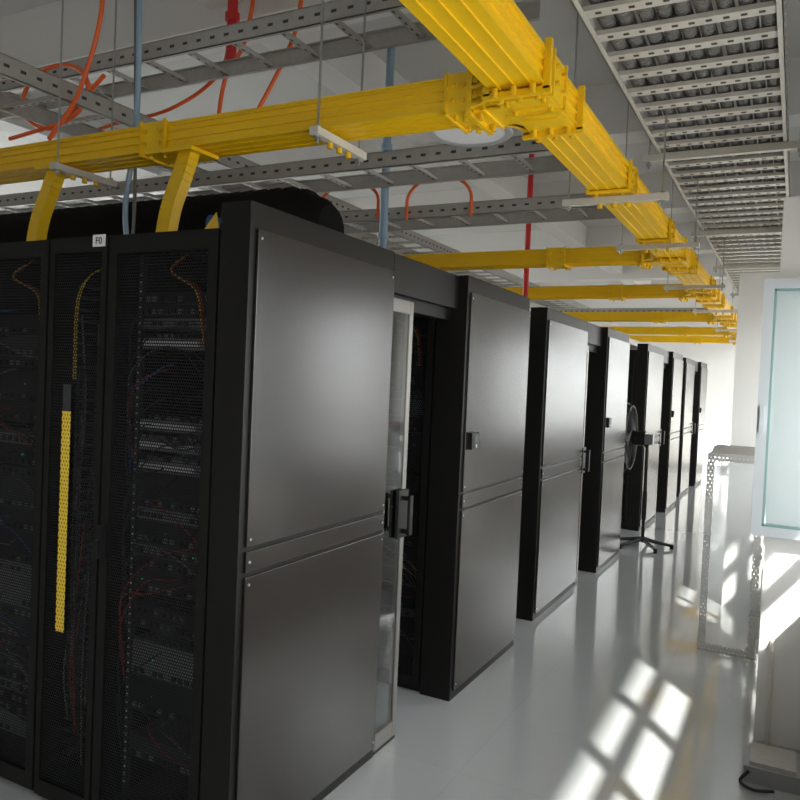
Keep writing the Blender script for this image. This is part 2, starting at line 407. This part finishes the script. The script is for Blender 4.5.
def end_panel(y0, y1, xf, name="containment_end_panel"):
    b = B()
    b.box(XE, xf-.012, y0, y1, 0, HE, M_FRAME)
    ins = .03
    for z0, z1 in ((.05, 1.0), (1.015, 1.085), (1.10, 2.14)):
        b.box(xf-.012, xf, y0+ins, y1-.012, z0, z1, M_PANEL)
    for z in (.08, .975, 1.05, 1.125, 2.11):
        for yy in (y0+.045, y1-.03):
            b.cyl((xf, yy, z), (xf+.003, yy, z), .005, M_ROD, 8)
    return b.build(name, bevel=.003)

for i, (A, Bq) in enumerate(pods):
    end_panel(A[0], A[1], -1.565); 
    end_panel(Bq[0], Bq[1], -1.515)
    b = B(); g = .003
    b.box(XE, -1.615, A[1]+g, Bq[0]-g, 1.99, HE, M_FRAME)
    b.box(-1.615, -1.577, A[1]+g, Bq[0]-g, 2.05, HE-.004, M_FRAME)
    b.box(-3.5, XE-.006, A[1]+g, Bq[0]-g, HR, HR+.03, M_FRAME)  # unseen roof slab, added to keep light out of the aisle
    b.build("aisle_doorway_header", bevel=.002)
    # sliding glass door, pushed open beside panel A
    b = B(); xa, xb = -1.608, -1.580; ya, yb = A[1]+.004, A[1]+(.215 if i == 0 else .11); w = .035
    b.box(xa, xb, ya, ya+.012, .015, 2.03, M_DFR); b.box(xa, xb, yb-w, yb, .015, 2.03, M_DFR)
    b.box(xa, xb, ya+.012, yb-w, .015, .09, M_DFR); b.box(xa, xb, ya+.012, yb-w, 1.97, 2.03, M_DFR)
    xg = xb-.006
    b.add([(xg, ya+.012, .09), (xg, yb-w, .09), (xg, yb-w, 1.97), (xg, ya+.012, 1.97)], [(0, 1, 2, 3)], M_DGLASS)
    b.box(xa, xb, ya+.01, yb-.002, 0, .015, M_BLACK)
    zc = 1.06
    b.box(xb, xb+.018, yb-.10, yb-.005, zc-.11, zc+.11, M_BLACK)
    b.box(xb+.018, xb+.05, yb-.075, yb-.055, zc-.085, zc-.065, M_BLACK)
    b.box(xb+.018, xb+.05, yb-.075, yb-.055, zc+.065, zc+.085, M_BLACK)
    b.box(xb+.05, xb+.066, yb-.08, yb-.05, zc-.09, zc+.09, M_BLACK)
    b.build("sliding_glass_door", bevel=.003)
    b = B(); yy = Bq[0]+.06
    b.box(-1.5145, -1.49, yy, yy+.10, 1.32, 1.41, M_BLACK)
    b.box(-1.49, -1.486, yy+.02, yy+.08, 1.36, 1.395, M_SRV[2]); b.cyl((-1.49, yy+.05, 1.34), (-1.484, yy+.05, 1.34), .01, M_ROD)
    b.build("access_card_reader", bevel=.003)

# ---------------------------------------------------------------- yellow raceway
RX, RZ, RW, RH = -0.89, 2.675, 0.175, 0.115
def race(b, axis, c, z, s0, s1, w=RW, h=RH, sleeve=1.2, s_off=.6):
    def bx(u0, u1, v0, v1, z0, z1, m=M_YEL):
        if axis == 'Y': b.box(c+u0, c+u1, v0, v1, z0, z1, m)
        else: b.box(v0, v1, c+u0, c+u1, z0, z1, m)
    t = .006
    bx(-w/2, w/2, s0, s1, z, z+t); bx(-w/2, -w/2+t, s0, s1, z+t, z+h); bx(w/2-t, w/2, s0, s1, z+t, z+h)
    bx(-w/2-.006, w/2+.006, s0, s1, z+h, z+h+.01)       # cover
    for sg in (-1, 1):
        for zz in (.0, .04, .078, .105):
            u = sg*(w/2); bx(min(u, u+sg*.009), max(u, u+sg*.009), s0, s1, z+zz, z+zz+.007)
    for uu in (-.055, 0, .055): bx(uu-.003, uu+.003, s0, s1, z-.005, z)
    s = s0+s_off
    while s < s1-.1:
        L = .08; W = w/2+.014
        bx(-W, W, s-L, s+L, z-.013, z-.006); bx(-W, -W+.006, s-L, s+L, z-.006, z+h+.016); bx(W-.006, W, s-L, s+L, z-.006, z+h+.016)
        for e in (-L, L-.010):
            bx(-W-.010, -W, s+e, s+e+.010, z-.016, z+h+.022); bx(W, W+.010, s+e, s+e+.010, z-.016, z+h+.022)
            bx(-W-.010, W+.010, s+e, s+e+.010, z-.022, z-.013)
        for sg in (-1, 1):
            for e in (-.045, .045):
                for zz in (.03, .088):
                    u = sg*W
                    p0 = (c+u, s+e, z+zz) if axis == 'Y' else (s+e, c+u, z+zz)
                    p1 = (c+u+sg*.018, s+e, z+zz) if axis == 'Y' else (s+e, c+u+sg*.018, z+zz)
                    b.cyl(p0, p1, .010, M_YEL2, 8)
            for e in (-.045, .045):
                p = (c+sg*w*.38, s+e) if axis == 'Y' else (s+e, c+sg*w*.38)
                b.cyl((*p, z-.013), (*p, z-.03), .009, M_YEL2, 8)
        s += sleeve

def fillet(b, cx, cy, sx, sy, r, z, h):
    n = 8; inner = []; outer = []
    ox, oy = cx+sx*r, cy+sy*r
    for k in range(n+1):
        a = math.pi/2*k/n
        inner.append((ox-sx*r*math.sin(a), oy-sy*r*math.cos(a)))
        outer.append((ox-sx*(r-.012)*math.sin(a), oy-sy*(r-.012)*math.cos(a)))
    vs = [(p[0], p[1], z) for p in inner]+[(p[0], p[1], z+h) for p in inner]+[(p[0], p[1], z) for p in outer]+[(p[0], p[1], z+h) for p in outer]
    m = n+1; fs = []
    for k in range(n):
        fs += [(k, k+1, m+k+1, m+k), (2*m+k, 2*m+k+1, 3*m+k+1, 3*m+k), (k, k+1, 2*m+k+1, 2*m+k), (m+k, m+k+1, 3*m+k+1, 3*m+k)]
    b.add(vs, fs, M_YEL)
    for zz in (z, z+h+.004):
        vs = [(cx, cy, zz)]+[(p[0], p[1], zz) for p in outer]
        b.add(vs, [(0, k+1, k+2) for k in range(n)], M_YEL)
    for zz in (z-.004, z+h*.5, z+h):
        o1 = [(ox-sx*(r-.012)*math.sin(math.pi/2*k/n), oy-sy*(r-.012)*math.cos(math.pi/2*k/n)) for k in range(n+1)]
        o2 = [(ox-sx*(r-.030)*math.sin(math.pi/2*k/n), oy-sy*(r-.030)*math.cos(math.pi/2*k/n)) for k in range(n+1)]
        vs = [(p[0], p[1], zz) for p in o1]+[(p[0], p[1], zz) for p in o2]+[(p[0], p[1], zz+.012) for p in o1]+[(p[0], p[1], zz+.012) for p in o2]
        fs = []
        for k in range(n): fs += [(k, k+1, m+k+1, m+k), (2*m+k, 2*m+k+1, 3*m+k+1, 3*m+k), (m+k, m+k+1, 3*m+k+1, 3*m+k)]
        b.add(vs, fs, M_YEL)

def tee(b, cx, cy, z, r=.13, w=RW, h=RH):
    fillet(b, cx-w/2, cy-w/2, -1, -1, r, z, h); fillet(b, cx-w/2, cy+w/2, -1, 1, r, z, h)
    e = w/2+r; q = w*.38
    b.box(cx-w/2, cx+w/2, cy-e, cy+e, z-.014, z-.006, M_YEL)
    b.box(cx-e, cx-w/2, cy-w/2, cy+w/2, z-.014, z-.006, M_YEL)
    W = w/2+.018
    for yy in (cy-e, cy+e):
        b.box(cx-W-.015, cx+W+.015, yy-.010, yy+.010, z-.034, z-.012, M_YEL)
        for sg in (-1, 1): b.box(cx+sg*W-.012, cx+sg*W+.012, yy-.010, yy+.010, z-.02, z+h+.03, M_YEL)
        for sg in (-1, 0, 1):
            for dy in (-.03, .03): b.cyl((cx+sg*q, yy+dy, z-.008), (cx+sg*q, yy+dy, z-.04), .011, M_YEL2, 8)
    xx = cx-e
    b.box(xx-.010, xx+.010, cy-W-.015, cy+W+.015, z-.034, z-.012, M_YEL)
    for sg in (-1, 1): b.box(xx-.010, xx+.010, cy+sg*W-.012, cy+sg*W+.012, z-.02, z+h+.03, M_YEL)
    for sg in (-1, 1):
        for dx in (-.03, .03):
            b.cyl((xx+dx, cy+sg*q, z-.008), (xx+dx, cy+sg*q, z-.04), .011, M_YEL2, 8)
            for zz in (.03, .085): b.cyl((xx+dx, cy+sg*w/2, z+zz), (xx+dx, cy+sg*(w/2+.026), z+zz), .010, M_YEL2, 8)
    for dy in (-.06, 0, .06): b.box(cx-w/2+.02, cx+w/2-.02, cy+dy-.004, cy+dy+.004, z-.022, z-.014, M_YEL)

b = B()
race(b, 'Y', RX, RZ, -1.5, 17.5, s_off=1.4, sleeve=1.35)
cross = [2.68, 6.2, 8.5, 11.4, 14.0, 16.2]
for i, cy in enumerate(cross):
    race(b, 'X', cy, RZ, -6.5 if i == 0 else -5.5, RX-RW/2, s_off=.72 if i == 0 else .6, sleeve=1.55)
    tee(b, RX, cy, RZ)
for (xx, yy) in ((-2.50, 2.60), (-3.38, 2.60)):    # drop chutes
    pts = curve_pts([(xx+.02, yy+.02, RZ+.03), (xx+.01, yy-.02, RZ-.12), (xx-.03, yy-.05, 2.38), (xx-.06, yy-.06, HR+.001)], 5)
    for p, q in zip(pts[:-1], pts[1:]): b.obeam(p, q, .075, .055, M_YEL)
    b.box(xx-.07, xx+.09, yy-.06, yy+.12, RZ-.03, RZ-.013, M_YEL)
b.tube(curve_pts([(-2.9, 6.15, RZ+.02), (-2.98, 6.15, RZ-.15), (-3.0, 6.15, RZ-.5)]), .05, M_YEL, 8)
b.build("yellow_fibre_raceway")

# ---------------------------------------------------------------- grey ladders
def ladder(name, axis, c0, c1, z, s0, s1, step=.28, sh=.09, m=M_GALVP, rungw=.035, holes=True, hoses=0, dbl=False):
    b = B()
    def bx(u0, u1, v0, v1, z0, z1, mm=m):
        if axis == 'Y': b.box(u0, u1, v0, v1, z0, z1, mm)
        else: b.box(v0, v1, u0, u1, z0, z1, mm)
    for c, sg in ((c0, 1), (c1, -1)):
        bx(c, c+sg*.004, s0, s1, z, z+sh); bx(c, c+sg*.022, s0, s1, z, z+.004); bx(c, c+sg*.022, s0, s1, z+sh-.004, z+sh)
        if holes:
            s = s0+.03
            while s < min(s1, 9) - .05:
                bx(c-.001 if sg > 0 else c-.0, c+.0005 if sg > 0 else c+.001, s, s+.03, z+sh*.42, z+sh*.58, M_HOLE)
                s += .09
    s = s0+.1
    while s < s1-.05:
        bx(c0+.004, c1-.004, s, s+rungw, z+.015, z+.034)
        if holes and s < 8:
            k = c0+.05
            while k < c1-.05:
                bx(k, k+.022, s+rungw*.35, s+rungw*.65, z+.0142, z+.0151, M_HOLE); k += .06
        s += step
    for k in range(hoses):
        cc = c0+.055+(c1-c0-.11)*k/(hoses-1)
        r = .031
        pts = []
        s = s0
        while s <= s1:
            pts.append((cc+random.uniform(-.006, .006), s, z+.036+r+random.uniform(0, .006))); s += .5
        b.tube(pts, r, M_HOSE, 10)
    return b.build(name)

ladder("cable_ladder", 'Y', -.78, -.11, 3.04, -1.5, 17.0, step=.21, sh=.11, rungw=.06, hoses=9)
for (yy, zz) in ((3.75, 2.86), (5.0, 2.86), (7.3, 2.9), (9.8, 2.9), (12.6, 2.9)):
    ladder("cable_ladder", 'X', yy, yy+.4, zz, -7.5, -1.04, step=.3, m=M_GALV, rungw=.03)
ladder("cable_ladder", 'Y', -2.65, -2.2, 2.34, 3.6, 16.0, step=.3, m=M_GALV, rungw=.03)
ladder("cable_ladder", 'Y', -3.95, -3.45, 3.05, -1.0, 16.0, step=.3, m=M_GALV, rungw=.03, sh=.1)
ladder("cable_ladder", 'X', 2.95, 3.3, 3.30, -7.5, -1.1, step=.3, m=M_GALV, rungw=.03)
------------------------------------
| EXERCISE BRIEF |
Transcribe the opening line of the listing above, please, and every line after it through the line with "return b.build(name, bevel=.003)", word for word, without pictures.

| SOLUTION BELOW |
Keep writing the Blender script for this image. This is part 2, starting at line 407. This part finishes the script. The script is for Blender 4.5.
def end_panel(y0, y1, xf, name="containment_end_panel"):
    b = B()
    b.box(XE, xf-.012, y0, y1, 0, HE, M_FRAME)
    ins = .03
    for z0, z1 in ((.05, 1.0), (1.015, 1.085), (1.10, 2.14)):
        b.box(xf-.012, xf, y0+ins, y1-.012, z0, z1, M_PANEL)
    for z in (.08, .975, 1.05, 1.125, 2.11):
        for yy in (y0+.045, y1-.03):
            b.cyl((xf, yy, z), (xf+.003, yy, z), .005, M_ROD, 8)
    return b.build(name, bevel=.003)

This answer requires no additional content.